Sigue Spinrad: “El Héroe de Campbell, al igual que el héroe del Emperador de Todas las Cosas, comienza la historia siendo ingenuo, consigue un mentor y una misión, se abre camino peleando hasta el centro del inframundo, vence en una batalla culminante en la que consigue aquello por lo que había emprendido su viaje, a menudo consigue una princesa, y se alza triunfante como Portador de la Luz. Puede que no sea la plantilla formal para toda la literatura de ficción, pero desde luego es una de ellas, junto con la tragedia, la odisea picaresca, el romance, la historia del burlador y la farsa de dormitorio.
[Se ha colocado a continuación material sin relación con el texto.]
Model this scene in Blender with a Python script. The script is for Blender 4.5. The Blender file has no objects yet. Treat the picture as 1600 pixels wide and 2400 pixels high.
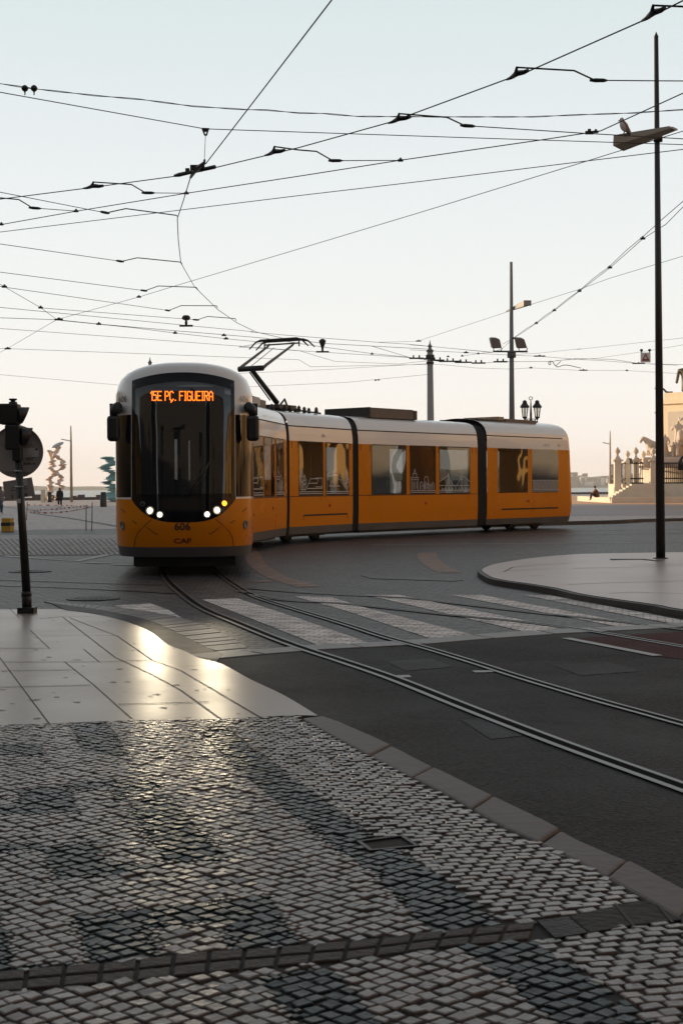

Porque el protagonista del Héroe de las Mil Caras, a diferencia del héroe del Emperador de Todas las Cosas, es un ser humano prototípico embarcado en una búsqueda mística. Su guía es su maestro espiritual chamánico. Su viaje es la historia de su despertar espiritual. Libra batalla con las facetas más bajas de su propia naturaleza, ya sea de forma abierta o transmutadas en una imaginería de villanos o monstruos. El inframundo o centro en el que por fin consigue penetrar, es el Vacío que hay en el centro de la Gran Rueda, el nivel de la mente donde el ego y la conciencia emergen de la base colectiva de la creación. Y la batalla definitiva en el centro es la lucha por conseguir la fusión mística de su espíritu con el mundo, el clímax triunfal mediante el que obtiene una trascendencia espiritual con la que puede volver al mundo de los hombres como Portador de Luz e inspiración heroica. Eso es lo que hace que esta historia pueda tanto atraer a un público ávido pese a las veces que se ha contado ya, e inspirar más obras maestras de la literatura sin importar el número de grandes escritores que ya la han narrado en el pasado.

Concluye Spinrad: “El Héroe de las Mil Caras es, después de todo, la historia de nosotros mismos, o al menos la historia de nuestras vidas que todos escribiríamos si pudiéramos poner las manos sobre el teclado del Procesador de Textos del Cielo, y por eso los narradores profesionales nos la siguen contando una y otra vez por todo el mundo a lo largo de los milenios, y por eso siempre estamos dispuestos a vivirla indirectamente una vez más. Y si se cuenta de forma sincera y sin trucos, como ocurre con los formas de Vonnegut, puede hacernos sentir valientes, fuertes y alegres, y ello puede animarnos a realizar hazañas de valentía espiritual en nuestras propias vidas”.

La ficción nos anima a reconciliarnos con la complejidad del mundo y a asimilar la complejidad del propio yo. Con la homogeneización fruto del globalismo y la hegemonía del nihilismo, el arte es el último bastión material de esa Verdad albergada en poemas y mitos a la que llamamos filosofía perenne. Se trata de nombrar el mundo superando el aparente sinsentido supone reencontrar lo divino, la sacralidad, por medio de la literatura. Sin Verbo no existe nada porque no dispondríamos de la capacidad para nombrarlo. Por eso es que los relatos nos permiten convertir la negrura en oro; en alquimia, con unos materiales: nigredo, albedo, rubedo; en mitopoética, con otros: catábasis y anábasis como descenso y ascenso; Caída y Redención para reencontrar el yo extraviado. Cuando el puente de las religiones se ha roto, el arte es el último refugio de lo hermético. Una cultura es, desde un punto de vista tradicionalista, una manifestación material de la Verdad; una obra de arte supone, de manera más modesta, lo mismo. Sin querer extender sus tentáculos para terminar de cerrar la totalidad sobre sí, por eso es que citando a Eco hablamos de “obras abiertas” y podríamos decir también que de “culturas abiertas”, pero tampoco renunciando a la búsqueda del Absoluto o a la aceptación del Caos. Para alcanzar la Luz se hace necesario atravesar antes la Noche: sin Calvario no hay Resurrección.